Die Klage vor dem Finanzgericht hatte Erfolg. Nach Ansicht des Gerichts liegen mehrere umsatzsteuerlich getrennt von einander zu beurteilende Leistungen vor. Der "Leistungsteil Kreditfinanzierung" kann somit als eigenständige, steuerfreie Kreditgewährung beurteilt werden. Von mitentscheidender Bedeutung ist nach Ansicht des Gerichts, dass die Parteien im Vertrag ausdrücklich darauf hingewiesen haben, dass sie den Finanzierungsteil als nach § 4 Nr. 8 UStG umsatzsteuerfreie Leistung ansehen. Dies entspricht letztlich der vom BMF vertretenen Auffassung zur Thematik "PPP-Projekten im Straßenbau" (vgl. Schreiben v. 3.2.2005, BStBlI 2005 S. 415). Dort geht die Finanzverwaltung davon aus, dass der Private regelmäßig die Vorfinanzierung übernimmt und dabei eine steuerfreie Kreditgewährung in Betracht kommt. Der Steuerfreiheit steht nach Ansicht des Finanzgerichts nicht entgegen, dass die Vereinbarungen der Vertragsparteien nicht ausdrücklich den Jahreszins angegeben haben (vgl. die strengen Anforderungen der Finanzverwaltung in Abschnitt 3.11 Abs. 2 UStAE).

 

Hinweis

Unter dem Mantel "PPP-Projekt" finden sich in der Praxis teils sehr unterschiedliche Vertragskonzeptionen, die jedoch regelmäßig - aus umsatzsteuerlicher Sicht - ein Ziel gemeinsam haben: Mangels umfassender Vorsteuerabzugsmöglichkeiten des Leistungsempfängers (öffentliche Hand = public) soll die Umsatzsteuerbelastung möglichst niedrig sein, insbesondere soll die Umsatzsteuerfreiheit auf "Finanzierungsleistungen im weitesten Sinne" erreicht werden. So auch im hier besprochenen Streitfall. Dass hier umsatzsteuerrechtlich - trotz des anders lautenden Vertragswortlauts - kein Mietverhältnis vorlag, ist offenkundig, da die Verfügungsmacht an den Studentenwohnheimen ab Fertigstellung des jeweiligen Gebäudes auf das Studentenwerk überging, das bereits zuvor bürgerlich-rechtlicher Eigentümer des jeweiligen Grundstücks war. Insoweit wurde die Leistung der Organtochter nicht als Vermietung, sondern als Werklieferung eingestuft, was in der Praxis nicht unüblich ist.
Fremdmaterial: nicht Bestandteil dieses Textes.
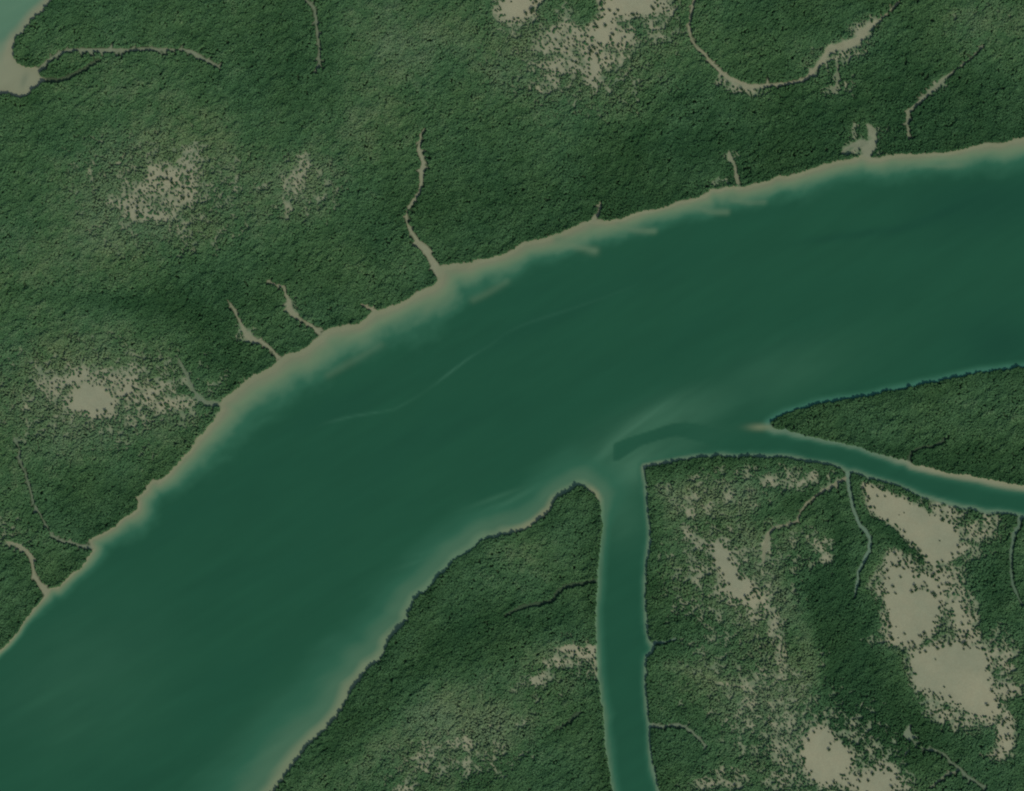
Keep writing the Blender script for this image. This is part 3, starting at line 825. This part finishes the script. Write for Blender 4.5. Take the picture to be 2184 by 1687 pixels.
def bush_meshes(seed):
    r = random.Random(seed)
    bm = bmesh.new()
    tube(bm, (0, 0, -.2), (.1, .05, 1.7), .22, .15, 6)
    for i in range(5):
        a = 2 * math.pi * i / 5 + r.uniform(-.3, .3)
        tube(bm, (.7 * math.cos(a), .7 * math.sin(a), -.3), (.06 * math.cos(a), .06 * math.sin(a), .9), .05, .07, 4)
    tips = []
    for i in range(5):
        a = 2 * math.pi * i / 5 + r.uniform(-.4, .4)
        tip = (1.3 * math.cos(a), 1.3 * math.sin(a), r.uniform(2.2, 3.1))
        tube(bm, (.1, .05, r.uniform(1.2, 1.65)), tip, .11, .04, 4)
        tips.append(tip)
    tm = bpy.data.meshes.new('trunk')
    bm.to_mesh(tm)
    bm.free()
    tm.materials.append(BARK)
    vs, fs, tn = [], [], []
    for c in range(30):
        t = Vector(tips[c % 5]) * r.uniform(.55, 1.1)
        t += Vector((r.gauss(0, .75), r.gauss(0, .75), r.gauss(.35, .45)))
        t.z = max(t.z, .9)
        base_t = r.uniform(-.12, .12)
        for k in range(11):
            p = t + Vector((r.gauss(0, .42), r.gauss(0, .42), r.gauss(0, .3)))
            n = Vector((r.gauss(0, .6), r.gauss(0, .6), 1)).normalized()
            u = n.orthogonal().normalized()
            w = n.cross(u)
            s1, s2 = r.uniform(.3, .55), r.uniform(.2, .34)
            i0 = len(vs)
            for a, b in ((1, 0), (0, 1), (-1, 0), (0, -1)):
                vs.append(p + u * a * s1 + w * b * s2 - n * (.12 if a else 0))
                tn.append(base_t)
            fs.append((i0, i0 + 1, i0 + 2, i0 + 3))
    cm = bpy.data.meshes.new('crown')
    cm.from_pydata([tuple(v) for v in vs], [], fs)
    a = cm.attributes.new('tone', 'FLOAT', 'POINT')
    a.data.foreach_set('value', np.array([.16 + q for q in tn], dtype=np.float32))
    cm.materials.append(LEAF)
    return tm, cm


BUSH = [bush_meshes(50 + i) for i in range(5)]
fi = np.argmin((px[lone][:, None] - fm[None, :, 0]) ** 2 + (py[lone][:, None] - fm[None, :, 1]) ** 2, -1)
for g in range(len(FLATS)):
    mem = [lone[i] for i in np.where(fi == g)[0]]
    if not mem:
        continue
    ext = {}
    if len(mem) > 5:
        for word, key in (('northernmost', lambda q: py[q]), ('southernmost', lambda q: -py[q]), ('westernmost', lambda q: px[q]), ('easternmost', lambda q: -px[q]), ('largest', lambda q: -rad[q])):
            q = min([m for m in mem if m not in ext], key=key)
            ext[q] = word
    for q in mem:
        tm, cm = BUSH[random.randrange(len(BUSH))]
        s = rad[q] / 2.3 * random.uniform(.9, 1.15)
        e = bpy.data.objects.new('mangrove_bush', None)
        e.empty_display_size = 1
        mx_, my_ = metres(px[q], py[q])
        e.location = (mx_, my_, float(at(Z, px[q:q + 1], py[q:q + 1])[0]))
        e.rotation_euler = (0, 0, random.uniform(0, 6.28))
        e.scale = (s, s, s * random.uniform(.85, 1.15))
        col.objects.link(e)
        if q in ext:
            lab = f'{ext[q]} lone mangrove bush of the {FLATS[g][0]}'
        else:
            lab = f'small dark bush among those dotting the {FLATS[g][0]}'
        tag(e, lab, 'bush', f'lone bushes of the {FLATS[g][0]}')
        for nm, me in (('trunk', tm), ('crown', cm)):
            o = bpy.data.objects.new(nm, me)
            o.parent = e
            col.objects.link(o)
print('trees', len(px), 'lone', len(lone))
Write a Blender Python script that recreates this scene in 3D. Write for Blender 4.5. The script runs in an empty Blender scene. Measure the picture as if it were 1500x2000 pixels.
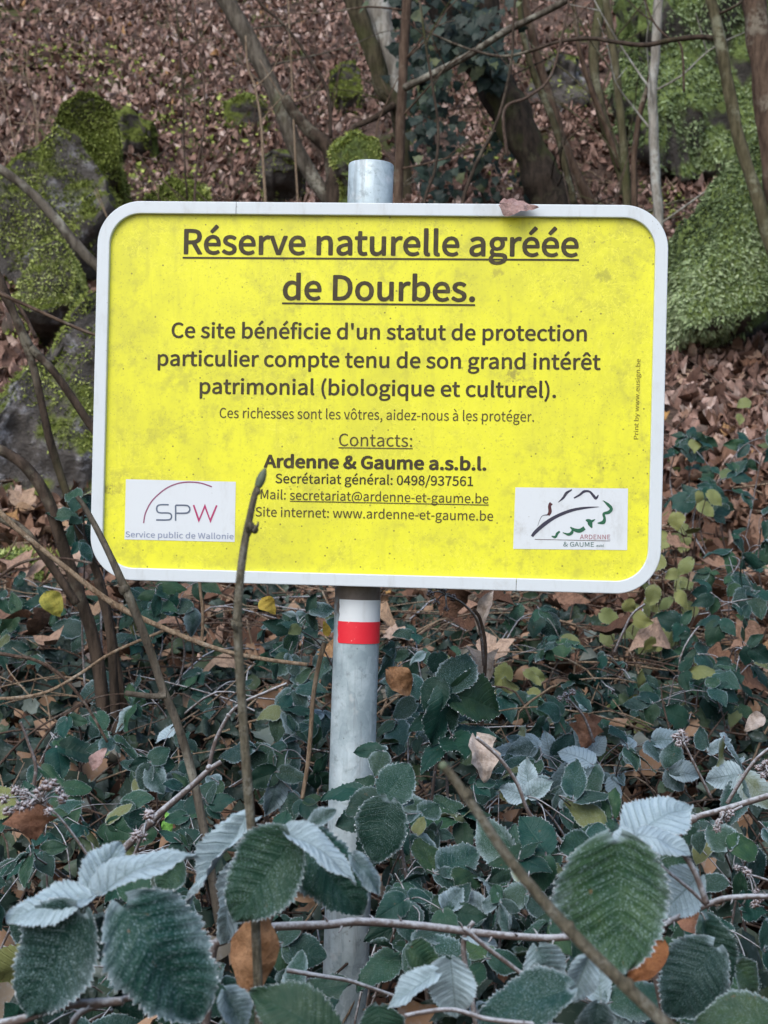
import bpy, bmesh, math, random
import numpy as np
from mathutils import Vector, Matrix, noise as mnoise
R_ = math.radians
random.seed(7)
RNG = np.random.default_rng(11)
S = bpy.context.scene
COL = S.collection

# ------------------------------------------------------------------ camera, sky, sun, exposure
CAM_Z = 1.3
F = 2888.0                      # focal length in photograph pixels (1500 x 2000)
cam_d = bpy.data.cameras.new('camera')
cam = bpy.data.objects.new('camera', cam_d); COL.objects.link(cam)
cam.location = (0, 0, CAM_Z); cam.rotation_euler = (R_(90), 0, 0)
cam_d.sensor_fit = 'VERTICAL'; cam_d.sensor_height = 36.0; cam_d.lens = 36.0 * F / 2000
cam_d.clip_start = 0.05; cam_d.clip_end = 300
cam_d.dof.use_dof = True; cam_d.dof.focus_distance = 1.93; cam_d.dof.aperture_fstop = 14
S.camera = cam

SUN_EL, SUN_AZ = 48, 205        # degrees; azimuth measured from +Y towards +X, so behind and left of the camera
w = bpy.data.worlds.new('World'); S.world = w; w.use_nodes = True
wn = w.node_tree.nodes; wl = w.node_tree.links
sky = wn.new('ShaderNodeTexSky'); sky.sky_type = 'NISHITA'; sky.sun_disc = False
sky.sun_elevation = R_(SUN_EL); sky.sun_rotation = R_(SUN_AZ); sky.air_density = 1.0; sky.dust_density = 3.0; sky.ozone_density = 1.0
bg = wn['Background']; bg.inputs[1].default_value = 0.15
wl.new(sky.outputs[0], bg.inputs[0])
sd = bpy.data.lights.new('sun', 'SUN'); sd.energy = 1.1; sd.angle = R_(55); sd.color = (1.0, 0.99, 0.97)
sun = bpy.data.objects.new('sun', sd); COL.objects.link(sun)
dv = Vector((math.sin(R_(SUN_AZ)) * math.cos(R_(SUN_EL)), math.cos(R_(SUN_AZ)) * math.cos(R_(SUN_EL)), math.sin(R_(SUN_EL))))
sun.rotation_euler = dv.to_track_quat('Z', 'Y').to_euler()
vs = S.view_settings
vs.view_transform = 'Standard'; vs.look = 'None'; vs.gamma = 1; vs.use_curve_mapping = False
vs.exposure = 0.62

# ------------------------------------------------------------------ helpers
def P(px, py, d):
    return Vector(((px - 750) / F * d, d, CAM_Z + (1000 - py) / F * d))

PY = [-4, 0, 1.2, 2.0, 3.0, 3.8, 4.6, 5.5, 6.5, 8.5, 11.5, 14, 20, 48]
PZ = [-1.35, -1.2, -1.08, -.86, -.60, -.42, -.16, .19, .68, 1.77, 3.98, 6.3, 11.5, 33]
def vnoise(x, y, seed=0):
    x = np.asarray(x, float); y = np.asarray(y, float)
    xi = np.floor(x).astype(np.int64); yi = np.floor(y).astype(np.int64)
    xf = x - xi; yf = y - yi
    u = xf * xf * (3 - 2 * xf); v = yf * yf * (3 - 2 * yf)
    def h(a, b):
        n = (a * 374761393 + b * 668265263 + seed * 974711) & 0x7fffffff
        n = ((n ^ (n >> 13)) * 1274126177) & 0x7fffffff
        return ((n ^ (n >> 16)) & 0xffff) / 65535.0
    return (h(xi, yi) * (1 - u) + h(xi + 1, yi) * u) * (1 - v) + (h(xi, yi + 1) * (1 - u) + h(xi + 1, yi + 1) * u) * v
def fbm(x, y, o=4, seed=0):
    s = 0; a = .5
    for k in range(o):
        s = s + a * (vnoise(x * 2 ** k, y * 2 ** k, seed + k) - .5); a *= .5
    return s
def gz(x, y):
    x = np.asarray(x, float); y = np.asarray(y, float)
    z = np.interp(y, PY, PZ)
    z = (z + np.interp(y + .5, PY, PZ) + np.interp(y - .5, PY, PZ)) / 3
    amp = np.clip((y - 1) / 5, .15, 1)
    return CAM_Z + z + amp * (.5 * fbm(x * .7, y * .7, 3, 3) + .12 * fbm(x * 3.2, y * 3.2, 3, 9))
def G(px, py, lo=1.5, hi=30):
    prev = lo
    d = lo
    while d < hi:
        p = P(px, py, d)
        if p.z < float(gz(p.x, p.y)): break
        prev = d; d += .05
    for _ in range(12):
        m = (prev + d) / 2; p = P(px, py, m)
        if p.z < float(gz(p.x, p.y)): d = m
        else: prev = m
    return P(px, py, d)

def tag(o, label=None, cat=None, group=None, kind=None):
    if label: o['label'] = label
    if cat: o['category'] = cat
    if group: o['group'] = group
    if kind: o['kind'] = kind
    return o
def empty(name, loc, label, cat, group=None):
    o = bpy.data.objects.new(name, None); COL.objects.link(o)
    o.empty_display_size = .05; o.location = loc
    return tag(o, label, cat, group)
def wloc(o):
    return Vector(o.location) if o.parent is None else wloc(o.parent) + Vector(o.location)
def mesh(name, verts, faces, mats, parent=None, origin=None, smooth=True, fmat=None):
    """verts in world space; origin: where the object's own origin goes"""
    v = np.asarray(verts, float).reshape(-1, 3)
    po = wloc(parent) if parent else Vector((0, 0, 0))
    if origin is None:
        origin = po if parent else Vector((float(v[:, 0].mean()), float(v[:, 1].mean()), float(v[:, 2].min())))
    origin = Vector(origin)
    me = bpy.data.meshes.new(name)
    vv = v - np.array(origin)
    if isinstance(faces, np.ndarray):
        nf, k = faces.shape
        me.vertices.add(len(vv)); me.vertices.foreach_set('co', vv.ravel())
        me.loops.add(nf * k); me.loops.foreach_set('vertex_index', faces.ravel().astype(np.int32))
        me.polygons.add(nf); me.polygons.foreach_set('loop_start', np.arange(0, nf * k, k, dtype=np.int32))
        me.polygons.foreach_set('loop_total', np.full(nf, k, dtype=np.int32))
        me.update(calc_edges=True)
    else:
        me.from_pydata([tuple(a) for a in vv], [], faces)
    me.update()
    for m in (mats if isinstance(mats, (list, tuple)) else [mats]): me.materials.append(m)
    if smooth: me.polygons.foreach_set('use_smooth', [True] * len(me.polygons))
    if fmat is not None: me.polygons.foreach_set('material_index', np.asarray(fmat, dtype=np.int32))
    o = bpy.data.objects.new(name, me); COL.objects.link(o)
    o.parent = parent; o.location = origin - po
    return o
def place(name, me, mat, parent):
    """an instance of shared mesh data placed with world matrix mat below parent (which has no rotation)"""
    o = bpy.data.objects.new(name, me); COL.objects.link(o)
    if parent:
        o.parent = parent; mat = Matrix.Translation(-wloc(parent)) @ mat
    o.matrix_basis = mat
    return o

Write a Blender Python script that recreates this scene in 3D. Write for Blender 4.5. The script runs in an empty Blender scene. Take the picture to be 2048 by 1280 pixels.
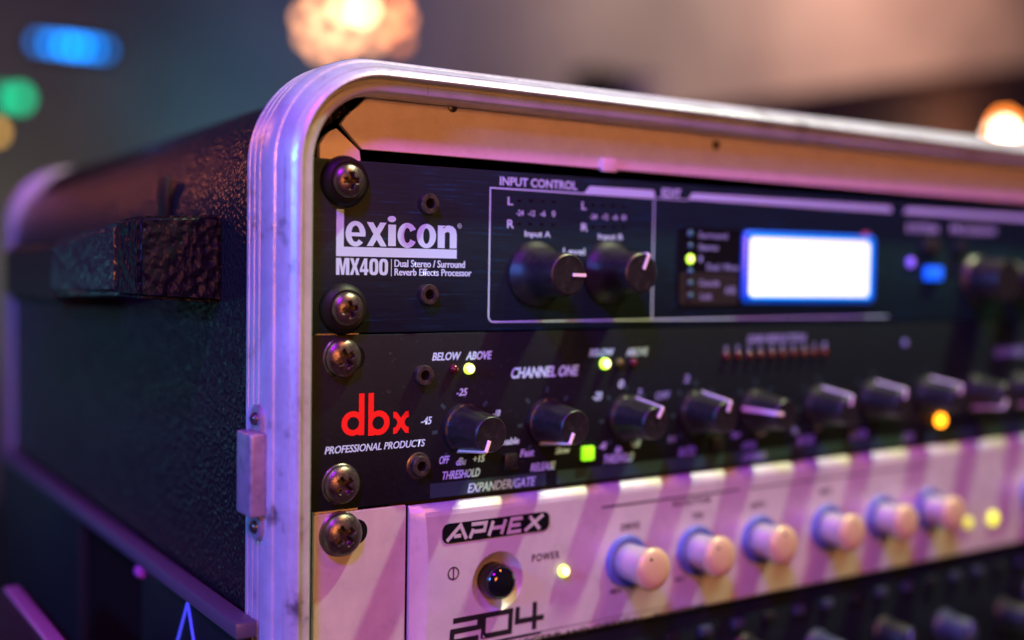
import bpy, bmesh, math, random
from mathutils import Vector, Matrix
random.seed(7)
S = 0.001                      # all lengths below are written in millimetres
PI = math.pi
scene = bpy.context.scene
col = scene.collection

# ------------------------------------------------------------------ camera
cam_d = bpy.data.cameras.new('camera'); cam = bpy.data.objects.new('camera', cam_d); col.objects.link(cam)
cam.matrix_world = Matrix(((0.8309412, 0.0111358, -0.5562488, -0.1168691), (-0.5561462, 0.0443612, -0.8298997, -0.2645898), (0.0154343, 0.9989535, 0.0430547, 0.0164241), (0.0000000, 0.0000000, 0.0000000, 1.0000000)))
cam_d.sensor_width = 36.0; cam_d.lens = 40.3725
cam_d.clip_start = 0.01; cam_d.clip_end = 60.0
cam_d.dof.use_dof = True
cam_d.dof.focus_distance = 0.298
cam_d.dof.aperture_fstop = 3.7
cam_d.dof.aperture_blades = 0
scene.camera = cam

# ------------------------------------------------------------------ world and exposure
world = bpy.data.worlds.new('World'); scene.world = world; world.use_nodes = True
bg = world.node_tree.nodes['Background']
bg.inputs[0].default_value = (0.20, 0.26, 0.42, 1); bg.inputs[1].default_value = 0.05
scene.view_settings.view_transform = 'Standard'; scene.view_settings.look = 'None'
scene.view_settings.exposure = 0.0; scene.view_settings.gamma = 1.0

# ------------------------------------------------------------------ lamps that light the rack
def aim(o, target):
    d = Vector(target) * S - o.location
    o.rotation_euler = d.to_track_quat('-Z', 'Y').to_euler()
def area(name, loc, target, size, power, color):
    l = bpy.data.lights.new(name, 'AREA'); l.shape = 'DISK'; l.size = size * S; l.energy = power; l.color = color
    o = bpy.data.objects.new(name, l); col.objects.link(o); o.location = Vector(loc) * S; aim(o, target); return o
def spot(name, loc, target, power, color, angle, blend=1.0, radius=60):
    l = bpy.data.lights.new(name, 'SPOT'); l.energy = power; l.color = color; l.spot_size = math.radians(angle)
    l.spot_blend = blend; l.shadow_soft_size = radius * S
    o = bpy.data.objects.new(name, l); col.objects.link(o); o.location = Vector(loc) * S; aim(o, target); return o
area('violet_stage_light', (-640, -165, 190), (0, 0, 20), 90, 4.8, (0.09, 0.24, 1.0))
area('magenta_stage_light', (-720, -820, 1150), (100, 0, -40), 220, 27.0, (0.38, 0.0, 1.0))
area('white_stage_light', (540, -230, 950), (140, 0, -60), 45, 17.0, (0.86, 1.0, 0.58))
area('orange_room_light', (-130, -760, 120), (120, 0, 0), 200, 3.1, (1.0, 0.29, 0.06))
area('orange_high_light', (260, -430, 640), (150, 0, -20), 90, 2.3, (1.0, 0.32, 0.08))
area('cyan_stage_light', (-380, 980, -90), (-12, 60, 0), 90, 0.065, (0.20, 0.85, 1.0))
area('warm_back_light', (-400, 1000, 400), (-12, 60, 30), 120, 1.05, (1.0, 0.25, 0.12))
# lamps that light the far wall
spot('wall_warm_light', (5600, 2600, 2600), (6000, 4500, 1500), 290, (1.0, 0.50, 0.34), 95)
spot('wall_rose_light', (4200, 2600, 2300), (4500, 4500, 1400), 170, (1.0, 0.68, 0.54), 125)
spot('wall_teal_light', (1500, 3600, 500), (1650, 4500, 650), 5.5, (0.0, 0.75, 1.0), 90)
spot('wall_olive_light', (500, 3500, -200), (650, 4500, 250), 6, (0.75, 1.0, 0.25), 100)
spot('wall_mauve_light', (2300, 3000, 1700), (2500, 4500, 1100), 12, (0.1, 0.3, 1.0), 90)

# ------------------------------------------------------------------ materials
def mat(name, base=(0.5,)*3, metal=0.0, rough=0.5, emit=None, estr=0.0, coat=0.0, spec=0.5, alpha=None):
    m = bpy.data.materials.new(name); m.use_nodes = True
    b = m.node_tree.nodes['Principled BSDF']
    b.inputs['Base Color'].default_value = (*base, 1); b.inputs['Metallic'].default_value = metal
    b.inputs['Roughness'].default_value = rough; b.inputs['Coat Weight'].default_value = coat
    b.inputs['Specular IOR Level'].default_value = spec
    if emit: b.inputs['Emission Color'].default_value = (*emit, 1); b.inputs['Emission Strength'].default_value = estr
    return m
def nd(m, t, **kw):
    n = m.node_tree.nodes.new(t)
    for k, v in kw.items(): setattr(n, k, v)
    return n
def lk(m, a, b): m.node_tree.links.new(a, b)
def coords(m, scale):
    tc = nd(m, 'ShaderNodeTexCoord'); mp = nd(m, 'ShaderNodeMapping'); mp.inputs['Scale'].default_value = scale
    lk(m, tc.outputs['Object'], mp.inputs['Vector']); return mp.outputs['Vector']
def noise(m, vec, scale, detail=4, rough=0.6):
    n = nd(m, 'ShaderNodeTexNoise'); n.inputs['Scale'].default_value = scale; n.inputs['Detail'].default_value = detail
    n.inputs['Roughness'].default_value = rough; lk(m, vec, n.inputs['Vector']); return n.outputs['Fac']
def ramp(m, fac, stops):
    r = nd(m, 'ShaderNodeValToRGB'); e = r.color_ramp.elements
    e[0].position, e[0].color = stops[0][0], (*stops[0][1], 1); e[1].position, e[1].color = stops[-1][0], (*stops[-1][1], 1)
    for p, c in stops[1:-1]:
        x = e.new(p); x.color = (*c, 1)
    lk(m, fac, r.inputs['Fac']); return r.outputs['Color']
def bump(m, fac, strength, dist, prev=None):
    b = nd(m, 'ShaderNodeBump'); b.inputs['Strength'].default_value = strength; b.inputs['Distance'].default_value = dist
    lk(m, fac, b.inputs['Height'])
    if prev is not None: lk(m, prev, b.inputs['Normal'])
    return b.outputs['Normal']
def bsdf(m): return m.node_tree.nodes['Principled BSDF']
def g(v): return (v, v, v)

M = {}
# brushed and stained aluminium edging
m = M['edging'] = mat('edging_aluminium', (0.62, 0.61, 0.63), 0.35, 0.36)
v = coords(m, (1, 1, 1)); f1 = noise(m, v, 55, 5, 0.65); c = ramp(m, f1, [(0.30, (0.12, 0.12, 0.13)), (0.40, (0.48, 0.53, 0.56)), (0.62, (0.58, 0.66, 0.70))])
lk(m, c, bsdf(m).inputs['Base Color'])
sc = coords(m, (900, 900, 14)); sf = noise(m, sc, 1.0, 3, 0.5); mk = ramp(m, sf, [(0.70, g(0.0)), (0.76, g(0.75))])
mx_ = nd(m, 'ShaderNodeMix', data_type='RGBA'); lk(m, mk, mx_.inputs['Factor']); lk(m, c, mx_.inputs['A']); mx_.inputs['B'].default_value = (0.10, 0.09, 0.09, 1); lk(m, mx_.outputs['Result'], bsdf(m).inputs['Base Color'])
f2 = noise(m, v, 900, 3); lk(m, ramp(m, f2, [(0.3, g(0.28)), (0.7, g(0.5))]), bsdf(m).inputs['Roughness'])
lk(m, bump(m, noise(m, v, 1400, 3), 0.12, 0.0002), bsdf(m).inputs['Normal'])
m = M['edging_shaded'] = mat('shaded_edging_aluminium', (0.26, 0.24, 0.26), 0.35, 0.45)  # same metal, darkened in colour for the dimmer light at the rear
# bare aluminium plates behind the panels
m = M['plate'] = mat('plain_aluminium', (0.60, 0.56, 0.54), 0.15, 0.45)
v = coords(m, (1, 1, 1.3)); c = ramp(m, noise(m, v, 120, 9, 0.75), [(0.26, (0.45, 0.40, 0.36)), (0.38, (0.74, 0.70, 0.66)), (0.55, (0.80, 0.77, 0.74)), (0.75, (0.86, 0.82, 0.80))])
lk(m, c, bsdf(m).inputs['Base Color']); lk(m, bump(m, noise(m, v, 2500, 2), 0.15, 0.0001), bsdf(m).inputs['Normal'])
# pebbled black vinyl
m = M['vinyl'] = mat('pebbled_black_vinyl', (0.012, 0.012, 0.014), 0.0, 0.28, spec=0.20)
v = coords(m, (1, 1, 1)); w = nd(m, 'ShaderNodeTexVoronoi', feature='SMOOTH_F1'); w.inputs['Scale'].default_value = 820
lk(m, v, w.inputs['Vector'])
nrm = bump(m, w.outputs['Distance'], 0.9, 0.0007); nrm = bump(m, noise(m, v, 300, 3), 0.5, 0.0011, nrm)
lk(m, nrm, bsdf(m).inputs['Normal'])
m = M['grip'] = mat('pebbled_handle_rubber', (0.005, 0.005, 0.008), 0.0, 0.40, spec=0.13)
v = coords(m, (1, 1, 0.8)); w = nd(m, 'ShaderNodeTexVoronoi', feature='SMOOTH_F1'); w.inputs['Scale'].default_value = 480
lk(m, v, w.inputs['Vector'])
nrm = bump(m, w.outputs['Distance'], 0.9, 0.0010); lk(m, bump(m, noise(m, v, 300, 2), 0.6, 0.0012, nrm), bsdf(m).inputs['Normal'])
m = M['grip_smooth'] = mat('worn_glossy_handle_leather', (0.014, 0.016, 0.020), 0.0, 0.24, spec=1.0)
v = coords(m, (1, 1, 1)); lk(m, bump(m, noise(m, v, 170, 4, 0.6), 0.8, 0.0016), bsdf(m).inputs['Normal'])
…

Bemerkenswert ist, dass das Finanzgericht die strengen Anforderungen der Finanzverwaltung (vgl. jetzt Abschnitt 3.11 Abs. 2 UStAE) zur Steuerfreiheit der Kreditgewährung in Zusammenhang mit anderen Umsätzen etwas aufweicht. Entscheidend war ganz offenkundig, dass die Vertragsparteien im Vertragswerk zum Ausdruck gebracht haben, dass ein Teil des Gesamtpakets als umsatzsteuerfreie Finanzierungsleistung angesehen werden soll.

Ob tatsächlich eine eigenständige umsatzsteuerfreie Leistung (Kreditierung des Leistungsentgelts) vorliegt, muss der BFH im nun anhängigen Revisionsverfahren (Aktenzeichen XI R 24/11) abschließend entscheiden. Bis dahin tut die Gestaltungspraxis gut daran, wenn sie sich möglichst strikt an den Vorgaben der Finanzverwaltung in Abschnitt 3.11 Abs. 2 UStAE orientiert, zumal aufgrund der regelmäßig hohen Finanzierungsvolumina im Rahmen von PPP-Projekten stets beträchtliche Zusatzbelastungen (Umsatzsteuer auf Finanzierungsanteil) auf dem Spiel stehen.